Tutuklu Cumhuriyet Gazetesi çalışanlarının tahliye edildiğini anımsatan Kılıçdaroğlu, "Haksız ve hukuksuz yere hapiste yattıklarını Adalet Bakanı biliyor, Yargıtay Başkanı biliyor, Anayasa Mahkemesi Başkanı biliyor, herkes biliyor ama içeriden çıkaramıyorlar. Ne için? En sonunda çıktılar.
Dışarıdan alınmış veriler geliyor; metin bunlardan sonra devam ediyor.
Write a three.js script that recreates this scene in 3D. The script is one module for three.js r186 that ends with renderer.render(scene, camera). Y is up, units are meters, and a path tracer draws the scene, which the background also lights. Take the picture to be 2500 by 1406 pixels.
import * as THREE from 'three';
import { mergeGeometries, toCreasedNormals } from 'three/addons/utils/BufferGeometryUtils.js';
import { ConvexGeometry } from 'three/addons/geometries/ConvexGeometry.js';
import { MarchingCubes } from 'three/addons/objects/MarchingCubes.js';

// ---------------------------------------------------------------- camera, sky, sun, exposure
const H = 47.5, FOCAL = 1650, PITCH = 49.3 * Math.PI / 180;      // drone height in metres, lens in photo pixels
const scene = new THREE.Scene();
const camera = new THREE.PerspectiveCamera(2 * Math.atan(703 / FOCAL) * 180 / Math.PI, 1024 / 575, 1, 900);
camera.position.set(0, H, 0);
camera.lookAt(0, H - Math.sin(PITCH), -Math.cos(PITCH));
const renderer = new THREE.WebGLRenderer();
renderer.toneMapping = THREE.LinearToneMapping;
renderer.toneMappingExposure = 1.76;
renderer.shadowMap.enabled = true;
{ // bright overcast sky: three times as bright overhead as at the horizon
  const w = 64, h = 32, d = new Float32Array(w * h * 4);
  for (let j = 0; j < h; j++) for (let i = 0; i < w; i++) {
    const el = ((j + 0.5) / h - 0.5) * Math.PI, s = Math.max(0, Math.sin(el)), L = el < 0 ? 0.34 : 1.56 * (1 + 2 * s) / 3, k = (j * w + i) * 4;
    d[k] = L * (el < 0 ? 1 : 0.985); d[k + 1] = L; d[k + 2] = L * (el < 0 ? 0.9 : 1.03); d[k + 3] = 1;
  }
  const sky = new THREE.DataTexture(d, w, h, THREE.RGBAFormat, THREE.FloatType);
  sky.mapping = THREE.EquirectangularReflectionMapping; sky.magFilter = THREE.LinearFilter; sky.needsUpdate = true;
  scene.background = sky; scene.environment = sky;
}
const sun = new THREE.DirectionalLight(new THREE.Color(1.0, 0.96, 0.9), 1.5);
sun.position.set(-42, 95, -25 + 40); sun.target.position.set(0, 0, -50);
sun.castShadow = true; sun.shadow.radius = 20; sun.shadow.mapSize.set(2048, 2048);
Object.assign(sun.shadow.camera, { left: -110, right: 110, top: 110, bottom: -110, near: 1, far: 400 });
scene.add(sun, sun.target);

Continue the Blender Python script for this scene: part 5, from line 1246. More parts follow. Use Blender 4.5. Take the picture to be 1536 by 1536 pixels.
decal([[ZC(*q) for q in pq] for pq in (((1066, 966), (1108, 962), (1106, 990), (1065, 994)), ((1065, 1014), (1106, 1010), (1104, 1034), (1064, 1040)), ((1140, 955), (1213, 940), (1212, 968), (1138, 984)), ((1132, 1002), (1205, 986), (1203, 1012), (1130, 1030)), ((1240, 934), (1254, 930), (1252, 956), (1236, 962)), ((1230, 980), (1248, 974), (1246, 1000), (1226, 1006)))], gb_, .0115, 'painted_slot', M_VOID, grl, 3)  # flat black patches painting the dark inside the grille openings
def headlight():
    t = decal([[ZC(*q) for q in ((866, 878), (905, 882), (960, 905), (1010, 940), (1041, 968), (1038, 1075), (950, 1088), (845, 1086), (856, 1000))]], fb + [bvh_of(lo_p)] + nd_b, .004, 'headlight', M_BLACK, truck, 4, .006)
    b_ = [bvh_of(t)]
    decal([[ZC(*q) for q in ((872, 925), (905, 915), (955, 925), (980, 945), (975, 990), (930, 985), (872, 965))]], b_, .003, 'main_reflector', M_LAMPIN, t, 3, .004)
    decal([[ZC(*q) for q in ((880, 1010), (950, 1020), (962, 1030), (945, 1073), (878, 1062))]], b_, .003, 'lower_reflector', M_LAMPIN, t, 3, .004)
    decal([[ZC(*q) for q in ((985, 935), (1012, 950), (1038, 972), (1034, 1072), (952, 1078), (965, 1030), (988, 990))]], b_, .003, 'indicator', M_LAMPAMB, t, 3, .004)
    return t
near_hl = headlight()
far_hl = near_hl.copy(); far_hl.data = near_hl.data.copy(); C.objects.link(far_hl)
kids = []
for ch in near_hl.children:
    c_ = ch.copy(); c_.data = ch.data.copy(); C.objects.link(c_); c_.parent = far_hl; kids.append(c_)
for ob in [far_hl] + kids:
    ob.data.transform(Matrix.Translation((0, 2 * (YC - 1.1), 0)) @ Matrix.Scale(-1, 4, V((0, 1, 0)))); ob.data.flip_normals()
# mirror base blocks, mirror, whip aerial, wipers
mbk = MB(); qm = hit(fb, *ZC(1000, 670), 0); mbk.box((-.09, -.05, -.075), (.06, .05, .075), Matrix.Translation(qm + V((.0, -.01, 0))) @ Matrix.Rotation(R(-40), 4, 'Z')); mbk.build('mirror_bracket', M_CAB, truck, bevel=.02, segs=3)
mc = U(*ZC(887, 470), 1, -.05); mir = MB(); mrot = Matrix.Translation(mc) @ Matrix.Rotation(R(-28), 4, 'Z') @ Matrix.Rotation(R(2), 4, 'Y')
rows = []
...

Peki bu kadar haksız bir şekilde içeride yatmalarının hesabını kim verecek?" dedi.
Kılıçdaroğlu, Parti Meclisi Üyeleri Eren Erdem'in aylardır delilsiz bir şekilde hapiste tutulduğunu anımsatarak "Sanıyorlar ki hapse atıldığında Eren Erdem düşüncelerinden, insanlığa hizmetten, yazmaktan, çizmekten vazgeçecek. Eren Erdem'i idam da etseniz, Eren Erdem inandığı yoldan vazgeçmez. Bunu önce iktidar sahiplerinin bilmesi lazım. O bir yurtsever, vatansever." diye konuştu.
"Siz FETÖ ile kucak kucağa gezerken o FETÖ'yü eleştiriyordu. Kitap, makale yazıyordu." diyen Kılıçdaroğlu, sadece Erdem'in değil, Osman Kavala'nın, yazarların, çizerlerin, gazetecilerin, avukatların, askeri öğrencilerin hapiste olduğunu söyledi. Kemal Kılıçdaroğlu, şunları kaydetti:
"Kim dışarıda? Yeşil dolarları olanların, sırtı kalınların tamamı dışarıda. Bastır parayı, çık dışarıya. FETÖ borsasını ben mi dillendirdim? FETÖ borsası diye bir borsayı kim dillendirdi? Önce AK Parti kanadından dillendirdiler. Orada da vicdan sahibi insanlar var. 'Bir borsa var, sizin haberiniz yok mu? Parayı bastıran dışarı çıkıyor.' dediler. İzmir'deki cinayeti unutmadık. FETÖ borsasının olduğu bir ortamda bir kişiyi gittiler dairesinde öldürdüler. Ne oldu? Vicdan sahibi olanlar sormayacak mı bu soruyu? FETÖ borsasının aktörleri kimlerdi? Kimler para ödüyordu, kimler çıktı dışarıya? FETÖ ile hala iç içe olanlar devletin protokolünde yer alıyor. Hala Pensilvanya'dan emir ve talimat alanlar devletin protokolünde yer alıyor. Çünkü beyefendi gitmiş Erdoğan'ın avukatlarını tutmuş, dünyanın parasını ödemiş. Hakimi, savcısı cesaret edip deva bile açamıyor. Hangi adaletten bahsedilecek? Özellikle bunu AK Partili ve ülkücü kardeşlerime seslenerek söylüyorum, adaletse hep beraber. Adalet birilerinin iki dudağına teslim edilemez. Parası olan için adalet kendi iradesine göre, parası olmayan açın içeri gitsin. Yazık günah değil mi?"